T comme Terminer sur une note positive
Voilà, ça ne sert à rien de rester fâché. Si ça se trouve, il est vraiment très sympa votre collègue. Et même si vous n’avez pas particulièrement envie d’en faire un ami, ça ne sert à rien de s’en faire un ennemi.
Pro Tip
Un psychologue sera une des meilleures personnes pour vous aider à mieux communiquer avec les autres. C'est une part importante du cursus de formation de psychologue.
(Vos consultations peuvent potentiellement être prises en charge par votre mutuelle)
Assertivité et bienveillance : la différence
Photo de Clay Banks
La bienveillance est le fait de prendre soin des autres. Globalement, les personnes bienveillantes vont tenir compte des besoins des personnes de leur entourage, s’inquiéter de leur bien-être et agir en fonction (Farh & Cheng, 2000). La bienveillance n’est pas, en soi, une technique de communication. C’est plutôt une qualité ou un trait de personnalité. Elle permet de nouer des relations durables, notamment parce qu’elle favorise la gratitude entre les individus. Or, cette émotion sociale est clé dans la pérennisation d’une relation.
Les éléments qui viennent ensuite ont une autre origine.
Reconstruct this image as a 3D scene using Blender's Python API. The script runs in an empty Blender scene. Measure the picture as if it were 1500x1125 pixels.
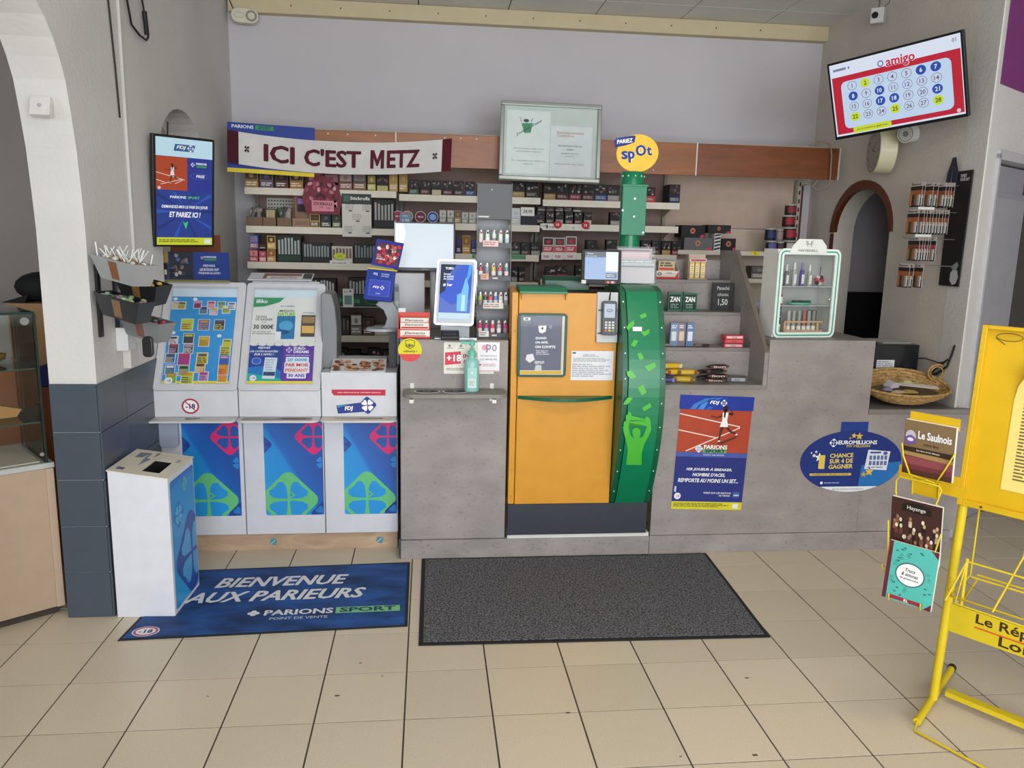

Pour résumer, vous êtes bienveillant avec quelqu’un, la personne l’a perçu, elle ressent de la gratitude, décide d’être bienveillante avec vous, vous ressentez de la gratitude envers elle, et ainsi de suite.
Mais la bienveillance, même si c’est un moyen de nouer des relations durables, n’est pas l’assertivité. L’assertivité est une technique de communication basée sur les faits et le respect mutuel. À l’inverse, quelqu’un peut être tout à fait bienveillant envers les autres et ne jamais être assertif. Dans ce cas, la personne pourrait être incapable d’exprimer le moindre désaccord, par exemple.
Pour résumer, être assertif n’empêche pas d’être bienveillant. Et la bienveillance n’empêche pas d'être assertif. Ce sont deux choses distinctes.
Andrew Tate : assertif ou autoritaire ?
Andrew Tate est un ancien champion de Kick Boxing. Aujourd’hui, il prodigue de nombreux conseils sur les réseaux sociaux pour devenir un “mâle alpha”. Et apparemment, se mettre en scène avec de gros cigares et des voitures de luxe, ça marche. L’influenceur cumule plus de 7 millions de followers sur Twitter. Mais il a été définitivement banni de Facebook et Instagram (où il avait pourtant plus de 4 millions de followers) pour incitation à la haine.
Andrew Tate n’est pas assertif, il est autoritaire. C’est-à-dire qu’il cherche à inspirer la crainte ou l’admiration et à soumettre les autres à son contrôle, notamment par la rigueur et des comportements dirigistes. En bref, Andrew Tate n’est pas dans une relation OK - OK. Il est dans une relation OK - Pas OK. Il impose ses décisions (notamment par la violence).
Dans sa vision du monde, les femmes appartiennent à leur mari et il est légitime de les frapper si elles trompent leur conjoint et les victimes d’agression sexuelles sont responsables de la violence qu’elles ont subie. Autrement dit, on part clairement sur une vision masculiniste de la séduction, ce qui lui a d’ailleurs valu le surnom de “roi de la masculinité toxique”.
Par ailleurs, et à toutes fins utiles, Andrew Tate est aujourd’hui assigné à résidence pour trafic d’être humains et proxénétisme. On met ça là, après, vous en faites ce que vous voulez.
Pro Tip @AndrewTate
Les femmes (et les hommes d’ailleurs) n’aiment pas être traitées comme des objets.
Alors, faut-il être assertif pour plaire ?
Photo de Gabriela Palai
Si votre version des choses consiste à imposer vos opinions et à exiger des autres, et surtout des femmes, qu’elles agissent comme vous l’avez décidé, la réponse est non.
À l’inverse, si votre vision de l’assertivité consiste à établir des relations sociales basées sur un échange sain, le respect mutuel et l’écoute, alors oui.
En étant à l’écoute de vos émotions, de celles de votre interlocutrice (ou interlocuteur), en étant compréhensif et en étant capable d’exprimer un désaccord sans paraître violent, oui, c'est est un bon moyen de plaire.